=== Dataset extract ===

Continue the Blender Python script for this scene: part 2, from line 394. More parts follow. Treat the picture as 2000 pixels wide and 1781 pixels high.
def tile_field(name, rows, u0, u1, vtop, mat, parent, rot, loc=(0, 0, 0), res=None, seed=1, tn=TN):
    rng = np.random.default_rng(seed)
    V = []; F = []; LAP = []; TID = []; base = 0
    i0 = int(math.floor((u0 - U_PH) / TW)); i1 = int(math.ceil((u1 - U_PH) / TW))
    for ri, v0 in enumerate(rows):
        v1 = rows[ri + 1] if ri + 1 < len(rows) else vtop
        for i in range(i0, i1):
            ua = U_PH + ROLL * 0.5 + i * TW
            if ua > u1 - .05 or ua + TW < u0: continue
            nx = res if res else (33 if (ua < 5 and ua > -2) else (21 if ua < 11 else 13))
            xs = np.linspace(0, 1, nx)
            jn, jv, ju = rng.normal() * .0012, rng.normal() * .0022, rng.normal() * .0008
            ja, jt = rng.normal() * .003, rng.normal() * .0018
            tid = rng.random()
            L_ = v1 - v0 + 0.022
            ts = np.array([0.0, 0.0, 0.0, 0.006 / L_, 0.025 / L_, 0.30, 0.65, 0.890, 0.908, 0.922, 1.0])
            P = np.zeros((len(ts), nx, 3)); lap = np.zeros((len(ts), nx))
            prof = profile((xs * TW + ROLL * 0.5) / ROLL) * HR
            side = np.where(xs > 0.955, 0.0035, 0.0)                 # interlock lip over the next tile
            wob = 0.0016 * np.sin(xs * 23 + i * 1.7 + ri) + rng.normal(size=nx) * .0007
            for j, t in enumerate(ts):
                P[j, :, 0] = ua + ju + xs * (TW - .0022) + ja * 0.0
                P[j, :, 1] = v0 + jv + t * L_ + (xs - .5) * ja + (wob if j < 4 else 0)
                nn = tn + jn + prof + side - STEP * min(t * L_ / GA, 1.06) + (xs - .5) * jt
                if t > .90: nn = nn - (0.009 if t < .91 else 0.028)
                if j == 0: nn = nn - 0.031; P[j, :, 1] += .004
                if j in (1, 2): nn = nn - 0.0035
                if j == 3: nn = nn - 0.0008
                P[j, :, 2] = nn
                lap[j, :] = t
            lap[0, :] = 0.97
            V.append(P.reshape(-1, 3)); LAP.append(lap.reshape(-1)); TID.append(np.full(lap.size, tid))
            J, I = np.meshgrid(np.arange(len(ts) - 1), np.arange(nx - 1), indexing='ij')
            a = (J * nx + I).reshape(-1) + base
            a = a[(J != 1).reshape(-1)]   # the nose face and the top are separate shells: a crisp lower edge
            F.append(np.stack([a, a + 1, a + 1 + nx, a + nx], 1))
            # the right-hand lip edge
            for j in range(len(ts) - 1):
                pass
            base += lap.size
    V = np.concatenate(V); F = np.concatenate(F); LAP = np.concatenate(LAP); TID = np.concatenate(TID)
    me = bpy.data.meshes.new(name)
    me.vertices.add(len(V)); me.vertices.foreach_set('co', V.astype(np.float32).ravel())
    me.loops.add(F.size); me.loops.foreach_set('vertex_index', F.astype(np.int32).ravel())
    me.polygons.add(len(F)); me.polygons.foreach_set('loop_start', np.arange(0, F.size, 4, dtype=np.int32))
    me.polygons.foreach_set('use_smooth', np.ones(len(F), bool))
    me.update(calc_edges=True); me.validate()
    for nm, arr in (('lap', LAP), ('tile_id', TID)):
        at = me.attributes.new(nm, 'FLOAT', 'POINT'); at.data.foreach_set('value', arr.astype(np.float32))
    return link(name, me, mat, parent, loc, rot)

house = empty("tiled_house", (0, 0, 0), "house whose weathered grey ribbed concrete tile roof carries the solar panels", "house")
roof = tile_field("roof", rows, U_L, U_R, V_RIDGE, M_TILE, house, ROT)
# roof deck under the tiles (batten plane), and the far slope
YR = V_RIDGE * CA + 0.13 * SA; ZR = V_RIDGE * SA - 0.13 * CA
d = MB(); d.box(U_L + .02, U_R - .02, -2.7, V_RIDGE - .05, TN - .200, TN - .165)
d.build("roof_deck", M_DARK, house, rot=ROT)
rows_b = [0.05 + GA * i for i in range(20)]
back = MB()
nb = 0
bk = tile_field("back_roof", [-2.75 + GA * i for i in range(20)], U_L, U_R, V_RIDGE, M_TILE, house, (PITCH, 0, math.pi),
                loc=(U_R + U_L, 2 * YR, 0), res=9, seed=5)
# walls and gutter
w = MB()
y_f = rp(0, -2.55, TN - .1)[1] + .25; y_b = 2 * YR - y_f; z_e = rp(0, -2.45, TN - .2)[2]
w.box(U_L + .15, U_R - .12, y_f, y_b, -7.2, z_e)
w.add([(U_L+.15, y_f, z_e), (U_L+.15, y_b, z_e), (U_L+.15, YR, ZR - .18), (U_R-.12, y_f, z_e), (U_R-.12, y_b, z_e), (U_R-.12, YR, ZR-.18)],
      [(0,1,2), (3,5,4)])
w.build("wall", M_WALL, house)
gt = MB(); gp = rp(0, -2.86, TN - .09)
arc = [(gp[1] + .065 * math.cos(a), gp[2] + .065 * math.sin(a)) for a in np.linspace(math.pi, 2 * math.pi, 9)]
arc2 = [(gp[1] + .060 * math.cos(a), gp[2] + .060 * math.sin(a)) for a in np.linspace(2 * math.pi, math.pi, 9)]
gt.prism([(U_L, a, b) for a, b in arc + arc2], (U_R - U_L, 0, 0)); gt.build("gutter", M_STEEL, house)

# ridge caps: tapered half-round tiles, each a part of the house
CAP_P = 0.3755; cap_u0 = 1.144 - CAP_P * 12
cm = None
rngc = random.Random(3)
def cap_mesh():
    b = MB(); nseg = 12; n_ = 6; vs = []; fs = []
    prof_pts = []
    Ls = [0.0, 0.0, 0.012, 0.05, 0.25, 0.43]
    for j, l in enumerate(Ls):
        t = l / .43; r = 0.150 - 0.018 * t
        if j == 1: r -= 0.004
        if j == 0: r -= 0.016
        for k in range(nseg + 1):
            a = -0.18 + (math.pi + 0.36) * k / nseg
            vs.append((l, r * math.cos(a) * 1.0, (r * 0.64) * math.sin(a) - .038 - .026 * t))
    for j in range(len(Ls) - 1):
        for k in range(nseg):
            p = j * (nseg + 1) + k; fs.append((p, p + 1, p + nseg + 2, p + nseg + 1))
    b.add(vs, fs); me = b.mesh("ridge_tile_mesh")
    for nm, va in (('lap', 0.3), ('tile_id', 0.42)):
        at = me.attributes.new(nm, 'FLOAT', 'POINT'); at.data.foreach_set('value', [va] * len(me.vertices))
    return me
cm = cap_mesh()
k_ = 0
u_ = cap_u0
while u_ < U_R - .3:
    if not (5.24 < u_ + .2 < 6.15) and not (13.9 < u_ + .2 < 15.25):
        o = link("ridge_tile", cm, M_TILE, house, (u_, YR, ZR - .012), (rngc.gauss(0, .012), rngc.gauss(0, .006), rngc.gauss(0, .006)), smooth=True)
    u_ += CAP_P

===

What is asked
Reproduce each line verbatim.

Output of the task
Continue the Blender Python script for this scene: part 2, from line 394. More parts follow. Treat the picture as 2000 pixels wide and 1781 pixels high.
def tile_field(name, rows, u0, u1, vtop, mat, parent, rot, loc=(0, 0, 0), res=None, seed=1, tn=TN):
    rng = np.random.default_rng(seed)
    V = []; F = []; LAP = []; TID = []; base = 0
    i0 = int(math.floor((u0 - U_PH) / TW)); i1 = int(math.ceil((u1 - U_PH) / TW))
    for ri, v0 in enumerate(rows):
        v1 = rows[ri + 1] if ri + 1 < len(rows) else vtop
        for i in range(i0, i1):
            ua = U_PH + ROLL * 0.5 + i * TW
            if ua > u1 - .05 or ua + TW < u0: continue
            nx = res if res else (33 if (ua < 5 and ua > -2) else (21 if ua < 11 else 13))
            xs = np.linspace(0, 1, nx)
            jn, jv, ju = rng.normal() * .0012, rng.normal() * .0022, rng.normal() * .0008
            ja, jt = rng.normal() * .003, rng.normal() * .0018
            tid = rng.random()
            L_ = v1 - v0 + 0.022
            ts = np.array([0.0, 0.0, 0.0, 0.006 / L_, 0.025 / L_, 0.30, 0.65, 0.890, 0.908, 0.922, 1.0])
            P = np.zeros((len(ts), nx, 3)); lap = np.zeros((len(ts), nx))
            prof = profile((xs * TW + ROLL * 0.5) / ROLL) * HR
            side = np.where(xs > 0.955, 0.0035, 0.0)                 # interlock lip over the next tile
            wob = 0.0016 * np.sin(xs * 23 + i * 1.7 + ri) + rng.normal(size=nx) * .0007
            for j, t in enumerate(ts):
                P[j, :, 0] = ua + ju + xs * (TW - .0022) + ja * 0.0
                P[j, :, 1] = v0 + jv + t * L_ + (xs - .5) * ja + (wob if j < 4 else 0)
                nn = tn + jn + prof + side - STEP * min(t * L_ / GA, 1.06) + (xs - .5) * jt
                if t > .90: nn = nn - (0.009 if t < .91 else 0.028)
                if j == 0: nn = nn - 0.031; P[j, :, 1] += .004
                if j in (1, 2): nn = nn - 0.0035
                if j == 3: nn = nn - 0.0008
                P[j, :, 2] = nn
                lap[j, :] = t
            lap[0, :] = 0.97
            V.append(P.reshape(-1, 3)); LAP.append(lap.reshape(-1)); TID.append(np.full(lap.size, tid))
            J, I = np.meshgrid(np.arange(len(ts) - 1), np.arange(nx - 1), indexing='ij')
            a = (J * nx + I).reshape(-1) + base
            a = a[(J != 1).reshape(-1)]   # the nose face and the top are separate shells: a crisp lower edge
            F.append(np.stack([a, a + 1, a + 1 + nx, a + nx], 1))
            # the right-hand lip edge
            for j in range(len(ts) - 1):
                pass
            base += lap.size
    V = np.concatenate(V); F = np.concatenate(F); LAP = np.concatenate(LAP); TID = np.concatenate(TID)
    me = bpy.data.meshes.new(name)
    me.vertices.add(len(V)); me.vertices.foreach_set('co', V.astype(np.float32).ravel())
    me.loops.add(F.size); me.loops.foreach_set('vertex_index', F.astype(np.int32).ravel())
    me.polygons.add(len(F)); me.polygons.foreach_set('loop_start', np.arange(0, F.size, 4, dtype=np.int32))
    me.polygons.foreach_set('use_smooth', np.ones(len(F), bool))
    me.update(calc_edges=True); me.validate()
    for nm, arr in (('lap', LAP), ('tile_id', TID)):
        at = me.attributes.new(nm, 'FLOAT', 'POINT'); at.data.foreach_set('value', arr.astype(np.float32))
    return link(name, me, mat, parent, loc, rot)

house = empty("tiled_house", (0, 0, 0), "house whose weathered grey ribbed concrete tile roof carries the solar panels", "house")
roof = tile_field("roof", rows, U_L, U_R, V_RIDGE, M_TILE, house, ROT)
# roof deck under the tiles (batten plane), and the far slope
YR = V_RIDGE * CA + 0.13 * SA; ZR = V_RIDGE * SA - 0.13 * CA
d = MB(); d.box(U_L + .02, U_R - .02, -2.7, V_RIDGE - .05, TN - .200, TN - .165)
d.build("roof_deck", M_DARK, house, rot=ROT)
rows_b = [0.05 + GA * i for i in range(20)]
back = MB()
nb = 0
bk = tile_field("back_roof", [-2.75 + GA * i for i in range(20)], U_L, U_R, V_RIDGE, M_TILE, house, (PITCH, 0, math.pi),
                loc=(U_R + U_L, 2 * YR, 0), res=9, seed=5)
# walls and gutter
w = MB()
y_f = rp(0, -2.55, TN - .1)[1] + .25; y_b = 2 * YR - y_f; z_e = rp(0, -2.45, TN - .2)[2]
w.box(U_L + .15, U_R - .12, y_f, y_b, -7.2, z_e)
w.add([(U_L+.15, y_f, z_e), (U_L+.15, y_b, z_e), (U_L+.15, YR, ZR - .18), (U_R-.12, y_f, z_e), (U_R-.12, y_b, z_e), (U_R-.12, YR, ZR-.18)],
      [(0,1,2), (3,5,4)])
w.build("wall", M_WALL, house)
gt = MB(); gp = rp(0, -2.86, TN - .09)
arc = [(gp[1] + .065 * math.cos(a), gp[2] + .065 * math.sin(a)) for a in np.linspace(math.pi, 2 * math.pi, 9)]
arc2 = [(gp[1] + .060 * math.cos(a), gp[2] + .060 * math.sin(a)) for a in np.linspace(2 * math.pi, math.pi, 9)]
gt.prism([(U_L, a, b) for a, b in arc + arc2], (U_R - U_L, 0, 0)); gt.build("gutter", M_STEEL, house)

# ridge caps: tapered half-round tiles, each a part of the house
CAP_P = 0.3755; cap_u0 = 1.144 - CAP_P * 12
cm = None
rngc = random.Random(3)
def cap_mesh():
    b = MB(); nseg = 12; n_ = 6; vs = []; fs = []
    prof_pts = []
    Ls = [0.0, 0.0, 0.012, 0.05, 0.25, 0.43]
    for j, l in enumerate(Ls):
        t = l / .43; r = 0.150 - 0.018 * t
        if j == 1: r -= 0.004
        if j == 0: r -= 0.016
        for k in range(nseg + 1):
            a = -0.18 + (math.pi + 0.36) * k / nseg
            vs.append((l, r * math.cos(a) * 1.0, (r * 0.64) * math.sin(a) - .038 - .026 * t))
    for j in range(len(Ls) - 1):
        for k in range(nseg):
            p = j * (nseg + 1) + k; fs.append((p, p + 1, p + nseg + 2, p + nseg + 1))
    b.add(vs, fs); me = b.mesh("ridge_tile_mesh")
    for nm, va in (('lap', 0.3), ('tile_id', 0.42)):
        at = me.attributes.new(nm, 'FLOAT', 'POINT'); at.data.foreach_set('value', [va] * len(me.vertices))
    return me
cm = cap_mesh()
k_ = 0
u_ = cap_u0
while u_ < U_R - .3:
    if not (5.24 < u_ + .2 < 6.15) and not (13.9 < u_ + .2 < 15.25):
        o = link("ridge_tile", cm, M_TILE, house, (u_, YR, ZR - .012), (rngc.gauss(0, .012), rngc.gauss(0, .006), rngc.gauss(0, .006)), smooth=True)
    u_ += CAP_P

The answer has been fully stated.